As he lives not many miles from me , it was was a good to read what he had to say.

I agreed writing is natural thing to do.Something you start at School.

Enjoyed reading it and ,well biased as he comes from Yorkshire.

Great interview.
xx Alice

tinyclanger at 23:01 on 27 May 2004  Report this post
'you can come from Yorkshire and be a poet'


Thank God, I was beginning to wonder..;-)

I do enjoy reading these interviews, but I often find them disheartening, too, in that they all make it sound like such a breeze...no doubts? no self-doubt? no bad times? no piles of rejections? no struggling for appreciation/an audience?
I guess I'm being unfair and that's what was happening up until 1981?

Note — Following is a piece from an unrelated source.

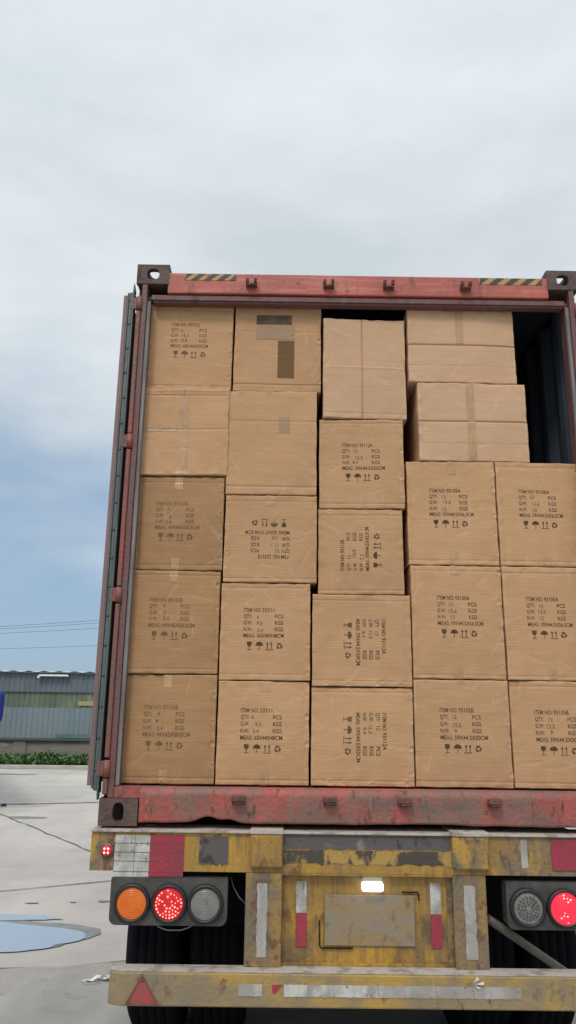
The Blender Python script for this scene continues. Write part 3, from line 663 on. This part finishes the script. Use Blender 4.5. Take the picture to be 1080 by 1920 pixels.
    # tape
    def tape(xa, xb, za, zb, mm='tape'):
        nx2, nz2 = max(2, int((xb-xa)/.007)), max(2, int((zb-za)/.007))
        vs_ = [(xa+(xb-xa)*i/nx2, za+(zb-za)*j/nz2) for j in range(nz2+1) for i in range(nx2+1)]
        fs = [(j*(nx2+1)+i, j*(nx2+1)+i+1, (j+1)*(nx2+1)+i+1, (j+1)*(nx2+1)+i) for j in range(nz2) for i in range(nx2)]
        decal('tape', [(vs_, fs)], face, mm, root, .0014)
    tx = rnd.uniform(-.015, .02)
    if 'T' in tabs: tape(tx-.021, tx+.021, h_-rnd.uniform(.05, .075), h_-.001)
    if 'B' in tabs: tape(tx-.021, tx+.021, .001, rnd.uniform(.045, .075))
    if style == 'hseam': tape(-.03, .012, h_*.02, h_*.985) if seed % 2 else tape(-.03, .012, h_*.5, h_*.985)
    if style == 'vseam2': tape(-.031, .021, .002, h_-.05)
    if style == 'vseam2': tape(-w_/2+.004, -.04, h_*.5, h_*.565)
    if rows:
        # org: where the block starts (box coordinates: x from the centre, z from the base); rot turns the reading direction
        ink = 'printf' if kraft == 'cardd' or seed == 5 else 'print'
        ca, sa = math.cos(R(rot)), math.sin(R(rot))
        def T(x, z): return org[0]+x*ca-z*sa, org[1]+x*sa+z*ca
        item, q, g, n_, meas = rows
        LH = .0317; P = []; S = []
        def put(lst, txt, x, line, wdt=None, cap=.0190):
            v, f = text_polys(txt, wdt, cap); lst.append(([(a+x, b_-line*LH-.0175) for a, b_ in v], f))
        ml, il = lens or (.226, .163)
        put(P, 'ITEM NO:', 0, 0, .084); put(P, item, .091, 0, il-.091)
        put(P, 'QTY:', 0, 1, .040); put(P, 'G.W:', 0, 2, .040); put(P, 'N.W:', 0, 3, .040)
        for k, u_ in enumerate(('PCS', 'KGS', 'KGS')): put(P, u_, .155, k+1, .042)
        put(P, 'MEAS:', 0, 4, .058); put(P, meas, .067, 4, ml-.067)
        for k, v_ in enumerate((q, g, n_)): put(S, v_, .060+rnd.uniform(-.008, .012), k+1+rnd.uniform(-.12, .16), None, .0175)
        decal('printed_text', P, face, ink, root, T=T)
        decal('stamped_numbers', S, face, 'stamp', root, T=T)
        for k, kd in enumerate(ICON):
            ic = [(v, [tuple(range(len(v)))]) for v in sym(kd)]; sz = .040 if k < 3 else .034
            ic = [([(a*sz*(1 if k else 1)+.030+k*.0495, b_*sz-4*LH-.0175-.041) for a, b_ in v], f) for v, f in ic]
            decal('handling_symbol', ic, face, ink, root, T=T)
    return root, face, tape

def ctn(col, x0, x1, z0, z1, **k): return carton(x0, x1, z0, z1-.001, **k)
def px2(px, py, x0, x1, z0, y=.07):      # measured positions of the printing, read off the photograph, as offsets on the carton's face
    a, bq = px-540, py-960; vx = a*cr+bq*sr; vy = -a*sr+bq*cr
    d = rt*vx-up*vy+fw*F_PX; k = (y-CAM.y)/d.y; q = CAM+d*k
    return q.x-(x0+x1)/2, q.z-ZC-z0
def B(x0, x1, z0, z1, y, d, seed, label, item=None, at=None, rot=0, **k):
    org = None
    if at: org = px2(at[0], at[1], x0, x1, z0, y)
    return carton(x0, x1, z0, z1-.0012, y, d, seed, label, item, org, rot, **k)
r5 = 'top row under the header'
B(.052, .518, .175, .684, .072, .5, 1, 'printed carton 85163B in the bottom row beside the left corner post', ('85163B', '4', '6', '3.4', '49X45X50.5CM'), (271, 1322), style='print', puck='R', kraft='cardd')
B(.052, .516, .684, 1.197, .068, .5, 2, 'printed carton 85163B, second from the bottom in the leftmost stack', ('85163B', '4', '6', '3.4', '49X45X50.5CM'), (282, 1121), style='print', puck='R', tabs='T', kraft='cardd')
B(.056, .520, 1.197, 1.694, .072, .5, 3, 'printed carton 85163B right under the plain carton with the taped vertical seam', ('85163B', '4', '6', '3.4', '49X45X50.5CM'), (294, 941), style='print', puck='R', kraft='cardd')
B(.056, .531, 1.697, 2.193, .060, .5, 4, 'plain carton with taped vertical seam and no printing, leftmost stack', style='vseam2', puck='', tabs='', kraft='card')
B(.070, .534, 2.193, 2.704, .084, .5, 5, 'printed carton 99722 at the top left corner of the load', ('99722', '4', '13.7', '13.6', '68X46X50CM'), (322, 606), style='print', puck='R', tabs='', lens=(.205, .155), kraft='card')
B(.521, .966, .175, .658, .070, .6, 6, 'printed carton 23311 in the bottom row, second stack from the left', ('23311', '6', '9.5', '5.4', '60X44X48CM'), (452, 1328), style='print', puck='R', lens=(.2, .15), kraft='card')
B(.519, .970, .658, 1.139, .070, .6, 7, 'printed carton 23311 directly below the carton printed upside down', ('23311', '6', '9.5', '5.4', '60X44X48CM'), (458, 1140), style='print', puck='R', tabs='', lens=(.2, .15))
B(.523, .999, 1.139, 1.598, .064, .6, 8, 'printed carton 23321B whose text stands upside down', ('23321B', '12', '11.1', '7.8', '63X47.5X46.5CM'), (542, 1047), 180, style='print', puck='L', tabs='T', lens=(.226, .158))
_, fc, tp4 = B(.533-.012, .998, 1.599, 2.182, .066, .6, 9, 'tall carton with only a faint faded mark, second stack from the left', style='lip', puck='', tabs='', kraft='card')
def rect_decal(root_face, x0, x1, z0, z1, m, name='faded_mark'):
    root, face, _ = root_face
    nx2, nz2 = max(2, int((x1-x0)/.007)), max(2, int((z1-z0)/.007))
    vs_ = [(x0+(x1-x0)*i/nx2, z0+(z1-z0)*j/nz2) for j in range(nz2+1) for i in range(nx2+1)]
    fs = [(j*(nx2+1)+i, j*(nx2+1)+i+1, (j+1)*(nx2+1)+i+1, (j+1)*(nx2+1)+i) for j in range(nz2) for i in range(nx2)]
    decal(name, [(vs_, fs)], face, m, root, .0013)
def mark(rf, x0, x1, z0, y, pa, pb, m, name='faded_mark'):
    a = px2(pa[0], pa[1], x0, x1, z0, y); b_ = px2(pb[0], pb[1], x0, x1, z0, y)
    rect_decal(rf, a[0], b_[0], b_[1], a[1], m, name)
mark((_, fc, None), .521, .998, 1.599, .066, (523, 783), (543, 812), 'blot3')
rf = B(.539, 1.020, 2.182, 2.700, .084, .6, 10, 'top row carton with dark rectangular print marks, second stack from the left', style='lip', puck='R', tabs='')
mark(rf, .539, 1.020, 2.182, .084, (481, 591), (547, 609), 'blot', 'dark_mark')
mark(rf, .539, 1.020, 2.182, .084, (481, 610.5), (552, 637), 'blot3', 'faded_mark')
mark(rf, .539, 1.020, 2.182, .084, (521, 638.5), (551, 709), 'blot2', 'brown_mark')
B(.972, 1.4655, .175, .633, .070, .59, 11, 'printed carton 93112A with text turned sideways, bottom row in the middle stack', ('93112A', '12', '12.3', '8.4', '59X44.5X50CM'), (723, 1337), -90, style='print', puck='BR', tabs='', lens=(.226, .170))
B(.974, 1.4665, .634, 1.086, .060, .59, 12, 'sideways printed carton 93112A, second from the bottom of the middle stack', ('93112A', '12', '12.3', '8.4', '59X44.5X50CM'), (722, 1161), -90, style='print', puck='B', tabs='', lens=(.226, .170))
B(1.004, 1.442, 1.086, 1.532, .074, .59, 13, 'printed carton 93112B with text reading upwards', ('93112B', '12', '10.9', '7.2', '59X44.5X43.5CM'), (639, 1070), 90, style='print', puck='T', tabs='', lens=(.228, .160))
B(1.008, 1.456, 1.533, 2.027, .070, .59, 14, 'upright printed carton 93112A right under the tall plain carton with a vertical seam', ('93112A', '12', '12.3', '8.4', '59X44.5X50CM'), (642, 831), style='print', puck='R', tabs='B', lens=(.222, .160))
B(1.027, 1.480, 2.031, 2.622, .070, .45, 15, 'tall plain carton with a vertical seam at the top of the middle stack', style='vseam', puck='', tabs='', kraft='cardl')
B(1.4695, 1.933, .175, .676, .070, .59, 16, 'printed carton 93105B in the bottom row, fourth stack from the left', ('93105B', '12', '12.5', '9', '59X44.5X50CM'), (824, 1328), style='print', puck='R', tabs='')
B(1.4695, 1.930, .676, 1.242, .070, .59, 17, 'printed carton 93105A, second from the bottom in the fourth stack from the left', ('93105A', '12', '13.6', '12', '59X44.5X56.5CM'), (818, 1118), style='print', puck='R', tabs='TB')
B(1.465, 1.927, 1.242, 1.798, .070, .59, 18, 'printed carton 93105A carrying the two long plain cartons, fourth stack from the left', ('93105A', '12', '13.6', '12', '59X44.5X56.5CM'), (805, 916), style='print', puck='R', tabs='TB')
B(1.536, 2.123, 1.799, 2.247, .070, .50, 19, 'long plain carton with horizontal seam, the lower of the two', style='hseam', puck='', tabs='', kraft='cardl')
B(1.492, 2.086, 2.248, 2.697, .075, .50, 20, 'long plain carton with horizontal seam right under the header', style='hseam', puck='', tabs='', kraft='cardl')
B(1.936, 2.372, .175, .675, .070, .59, 21, 'printed carton 93105B in the bottom row beside the right corner post', ('93105B', '12', '12.5', '9', '59X44.5X50CM'), (1002, 1332), style='print', puck='', tabs='')
B(1.933, 2.372, .675, 1.242, .070, .59, 22, 'printed carton 93105A in the rightmost stack, second from the bottom', ('93105A', '12', '13.6', '12', '59X44.5X56.5CM'), (986, 1120), style='print', puck='', tabs='B')
B(1.930, 2.372, 1.242, 1.799, .070, .59, 23, 'printed carton 93105A on top of the rightmost stack', ('93105A', '12', '13.6', '12', '59X44.5X56.5CM'), (971, 919), style='print', puck='R', tabs='B')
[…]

I suppose I read these looking for some sort of identification -
"See, xxxx was just like me, once! If they can do it, so can I! "
but I don't often feel it, I just end up discouraged...

x
tc

bjlangley at 09:03 on 28 May 2004  Report this post
"Crust Almighty" that's excellent.

Good interview too.

Mickey at 13:55 on 28 May 2004  Report this post
"Crust Almighty and the Holy Toast"?

Jim Beard at 13:52 on 29 May 2004  Report this post
Writing may be the most natural thing to do but we were not all blessed with the right environment from an early age and have therefore a lot of catching up to do. I too understand tc's sense of discouragement and am desperately trying to atone for the sins of a misspent youth.

tinyclanger at 17:39 on 29 May 2004  Report this post
Yes, Anna, thanks. That was perhaps more of the struggle and self determination that I was thinking about!
Just something that told me it was once hard for these folks who have now 'made it', just like its hard for those of us who are here trying..and that it's ALWAYS hard unless you're obviously superbly mega, mega talented right from the beginning...

I'm beginning to think that the best way to go, (the only way for a poet?), would be an MA in Creative Writing, so that one can get immersed in the world of writing, and maybe build up a few contacts, but I just can't afford it...

Hum ho, just feeling glum. Ignore me! Thanks for the re-direction, though.
tc

TheGodfather at 16:42 on 22 July 2004  Report this post
Being super-mega talented from birth, I don't feel much like you do. Ha! No, I apologize for being cavalier. I know I'm nothing in the literary world for now. I also am looking for people with whom I can identify, people from whom I can hear the struggles of getting published, of writing, of being confident in your process.

Thanks for the interview. I always enjoy hearing success stories, however daunted I may feel afterwards.